The ides of March, for all times

Abhinaya Taranga performs Julius Caesar to start off the five-day festival, Shakespeare Namana, marking the playwright's 400th death anniversary

March 31, 2016 04:13 pm | Updated 04:13 pm IST - Bengaluru

Shakespeare Namana, a five-day festival to commemorate the 400th death anniversary of William Shakespeare was inaugurated on March 29. Five amateur theatre groups of Bangalore – Abhinaya Taranga, Drushya, Samashti, Sanchari and Sanchaya – have come together to perform one translation/adaptation each, of five of his plays at Ranga Shankara.

And what better way to inaugurate the festival than with the performance of Julius Caesar – a play whose themes of patriotism, sedition, democracy, loyalty and betrayal have never ceased to be contemporary?

Abhinaya Taranga performed this play, which is one of Shakespeare’s more serious and introspective tragedies: the kind where while the plot remains largely uncomplicated, each character is multilayered and complex; it defies simplifications and clear categorizations. The team should be congratulated on accepting the very challenge of attempting it.

O. L Nagabhushan Swamy’s translation was a literary treat in its own right. The lines stay true to the original while creating a new aesthetics of the language.

The costumes were meticulous: right from the Toga to the Caligae and the laurel wreaths of the noblemen, to the gowns of the noblewomen, everything was in shipshape. Class difference as a sartorial expression, was quite explicit.
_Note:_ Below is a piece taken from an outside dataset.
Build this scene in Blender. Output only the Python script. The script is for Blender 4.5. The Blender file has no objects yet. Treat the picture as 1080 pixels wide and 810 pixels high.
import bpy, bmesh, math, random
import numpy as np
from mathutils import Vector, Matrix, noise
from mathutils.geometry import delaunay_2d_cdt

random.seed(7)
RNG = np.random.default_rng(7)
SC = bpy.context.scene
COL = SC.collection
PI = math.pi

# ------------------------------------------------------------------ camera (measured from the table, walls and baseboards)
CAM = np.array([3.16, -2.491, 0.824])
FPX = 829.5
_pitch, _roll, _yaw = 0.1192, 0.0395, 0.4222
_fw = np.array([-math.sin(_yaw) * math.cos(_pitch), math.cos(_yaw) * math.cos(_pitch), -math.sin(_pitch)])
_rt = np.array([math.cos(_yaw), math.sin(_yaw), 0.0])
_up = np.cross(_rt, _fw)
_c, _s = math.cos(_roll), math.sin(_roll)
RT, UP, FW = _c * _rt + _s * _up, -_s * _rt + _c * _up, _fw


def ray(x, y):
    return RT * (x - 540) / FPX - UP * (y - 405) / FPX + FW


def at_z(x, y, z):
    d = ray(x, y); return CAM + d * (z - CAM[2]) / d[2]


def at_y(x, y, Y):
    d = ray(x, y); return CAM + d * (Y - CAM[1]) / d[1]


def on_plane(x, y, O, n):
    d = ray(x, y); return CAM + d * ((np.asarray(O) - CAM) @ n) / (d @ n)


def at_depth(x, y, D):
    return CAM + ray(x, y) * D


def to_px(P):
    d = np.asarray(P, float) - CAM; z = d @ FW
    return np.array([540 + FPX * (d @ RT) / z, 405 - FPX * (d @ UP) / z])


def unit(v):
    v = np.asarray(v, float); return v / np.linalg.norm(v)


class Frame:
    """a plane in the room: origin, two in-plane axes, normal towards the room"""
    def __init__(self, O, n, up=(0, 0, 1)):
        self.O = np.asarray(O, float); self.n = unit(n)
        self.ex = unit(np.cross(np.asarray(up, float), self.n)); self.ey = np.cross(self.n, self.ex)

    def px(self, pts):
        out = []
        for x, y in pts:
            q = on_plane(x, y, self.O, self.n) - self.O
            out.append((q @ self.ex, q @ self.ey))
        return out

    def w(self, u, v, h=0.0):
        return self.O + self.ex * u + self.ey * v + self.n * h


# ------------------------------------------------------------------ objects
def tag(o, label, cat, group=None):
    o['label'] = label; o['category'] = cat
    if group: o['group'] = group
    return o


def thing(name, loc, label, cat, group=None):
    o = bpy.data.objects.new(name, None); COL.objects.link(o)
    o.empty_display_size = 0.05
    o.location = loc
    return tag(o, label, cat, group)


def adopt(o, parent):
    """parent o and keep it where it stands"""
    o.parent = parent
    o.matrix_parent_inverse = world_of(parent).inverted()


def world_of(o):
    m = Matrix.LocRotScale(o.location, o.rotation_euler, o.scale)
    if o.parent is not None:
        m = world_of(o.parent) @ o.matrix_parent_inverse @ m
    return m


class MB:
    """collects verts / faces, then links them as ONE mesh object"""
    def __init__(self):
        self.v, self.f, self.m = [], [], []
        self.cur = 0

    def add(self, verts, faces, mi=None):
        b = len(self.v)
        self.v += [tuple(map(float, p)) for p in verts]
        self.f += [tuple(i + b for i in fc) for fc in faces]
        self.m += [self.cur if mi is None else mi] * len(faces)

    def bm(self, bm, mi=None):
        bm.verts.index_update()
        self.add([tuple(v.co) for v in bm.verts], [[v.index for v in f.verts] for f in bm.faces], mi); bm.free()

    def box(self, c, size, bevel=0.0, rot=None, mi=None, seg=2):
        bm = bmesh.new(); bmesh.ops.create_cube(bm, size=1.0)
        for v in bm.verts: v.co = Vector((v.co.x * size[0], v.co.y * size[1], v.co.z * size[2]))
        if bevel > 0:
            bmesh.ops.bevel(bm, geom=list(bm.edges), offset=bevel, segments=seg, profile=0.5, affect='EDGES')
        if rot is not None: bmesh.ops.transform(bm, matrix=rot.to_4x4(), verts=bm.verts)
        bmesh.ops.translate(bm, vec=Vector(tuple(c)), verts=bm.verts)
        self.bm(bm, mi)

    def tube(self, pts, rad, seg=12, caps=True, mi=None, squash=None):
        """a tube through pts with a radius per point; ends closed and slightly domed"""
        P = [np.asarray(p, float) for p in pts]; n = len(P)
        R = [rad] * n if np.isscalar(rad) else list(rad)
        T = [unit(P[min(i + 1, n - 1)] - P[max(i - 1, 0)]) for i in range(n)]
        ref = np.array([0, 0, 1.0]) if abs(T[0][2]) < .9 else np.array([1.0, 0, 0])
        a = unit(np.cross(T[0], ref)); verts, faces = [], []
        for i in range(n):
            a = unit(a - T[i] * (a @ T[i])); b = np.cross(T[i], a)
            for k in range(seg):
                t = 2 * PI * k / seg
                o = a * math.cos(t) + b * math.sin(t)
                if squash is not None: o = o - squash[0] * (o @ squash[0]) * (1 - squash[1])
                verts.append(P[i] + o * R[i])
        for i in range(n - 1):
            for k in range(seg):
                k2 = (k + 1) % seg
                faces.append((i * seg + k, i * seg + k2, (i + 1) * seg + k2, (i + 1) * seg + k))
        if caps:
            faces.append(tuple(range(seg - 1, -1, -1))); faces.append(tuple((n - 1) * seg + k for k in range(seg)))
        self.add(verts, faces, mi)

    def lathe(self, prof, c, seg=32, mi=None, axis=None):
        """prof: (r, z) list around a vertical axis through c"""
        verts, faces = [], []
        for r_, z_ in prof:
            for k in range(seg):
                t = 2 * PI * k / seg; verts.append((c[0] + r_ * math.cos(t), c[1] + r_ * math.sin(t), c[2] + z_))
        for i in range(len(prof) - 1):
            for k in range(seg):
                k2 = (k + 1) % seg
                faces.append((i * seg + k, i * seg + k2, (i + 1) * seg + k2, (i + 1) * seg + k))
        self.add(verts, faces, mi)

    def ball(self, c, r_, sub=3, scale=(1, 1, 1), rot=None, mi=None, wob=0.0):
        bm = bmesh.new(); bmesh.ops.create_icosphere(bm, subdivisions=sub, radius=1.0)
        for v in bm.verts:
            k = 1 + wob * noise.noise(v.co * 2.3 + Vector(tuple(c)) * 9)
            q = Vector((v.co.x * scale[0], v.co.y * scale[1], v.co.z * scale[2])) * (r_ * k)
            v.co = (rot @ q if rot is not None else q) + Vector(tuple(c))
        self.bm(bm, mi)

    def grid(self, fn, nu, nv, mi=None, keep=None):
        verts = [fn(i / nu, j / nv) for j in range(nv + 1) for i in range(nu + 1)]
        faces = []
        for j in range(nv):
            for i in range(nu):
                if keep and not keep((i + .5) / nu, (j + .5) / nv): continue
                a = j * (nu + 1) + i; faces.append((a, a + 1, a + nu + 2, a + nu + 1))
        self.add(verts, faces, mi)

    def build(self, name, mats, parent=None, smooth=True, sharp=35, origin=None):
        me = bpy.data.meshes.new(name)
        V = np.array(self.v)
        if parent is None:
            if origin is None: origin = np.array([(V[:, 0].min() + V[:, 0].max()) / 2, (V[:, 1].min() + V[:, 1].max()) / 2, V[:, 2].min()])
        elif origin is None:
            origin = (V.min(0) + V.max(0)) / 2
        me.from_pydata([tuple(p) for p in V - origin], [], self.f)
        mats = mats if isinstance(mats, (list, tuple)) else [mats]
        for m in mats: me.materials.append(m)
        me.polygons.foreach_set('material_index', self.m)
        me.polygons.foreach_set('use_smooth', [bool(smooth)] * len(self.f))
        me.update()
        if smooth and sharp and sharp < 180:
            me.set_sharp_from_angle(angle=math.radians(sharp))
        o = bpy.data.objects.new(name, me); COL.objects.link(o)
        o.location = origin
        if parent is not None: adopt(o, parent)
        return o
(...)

This combined with the light effects, made for impressive mise en scène.

The centrally raised, stepped stage served many purposes: as the marketplace for commoners to celebrate Caesar’s triumph; as the senate for speeches; as the secret hideout for hatching conspiracies; as the varied, luxurious topography of a nobleman’s house; as the stage to exhibit Caesar’s body while addressing the public. A set created by strategically stacking planks brought about this effect; the dexterity was in having one set create the space for all requirements. The lighting was diffused and flush most of the time, suggesting well-lit spaces that put the onus of communication upon oratorical elements. Light, along with sound, was used for special effects such as thunder and lightening.

Crowd scenes were the highlight of the performance. From theatric elements of crowds descending from the audience, to the noise and the clamour from the wings indicating large gatherings, made the feeling of huge numbers of people, very believable.

The imperfect casting – a boyish Caesar, Brutus lacking brute strength (and more unsure of his lines rather than his stance on Caesar’s ambitions), Mark Antony equally unconvincing in love and grief, and the less than enthusiastic group of conspirators – perhaps set the stage for plummeting energy. “Et tu, casting… then fall, acting!” if one is allowed the audacious wordplay.

But thanks to the other redeeming elements, particularly Pramod Shiggaon’s powerful direction – the performance was a good visual experience. Also, thanks to the long, wide and prominent history Shakespeare occupies in theatre and literature worldwide, the spectrum of performative excellence is so wide that it’s extremely difficult to be excluded from it. Hence, this show of Julius Caesar was a Veni, Vidi of direction, costumes and music – even if not quite Vici.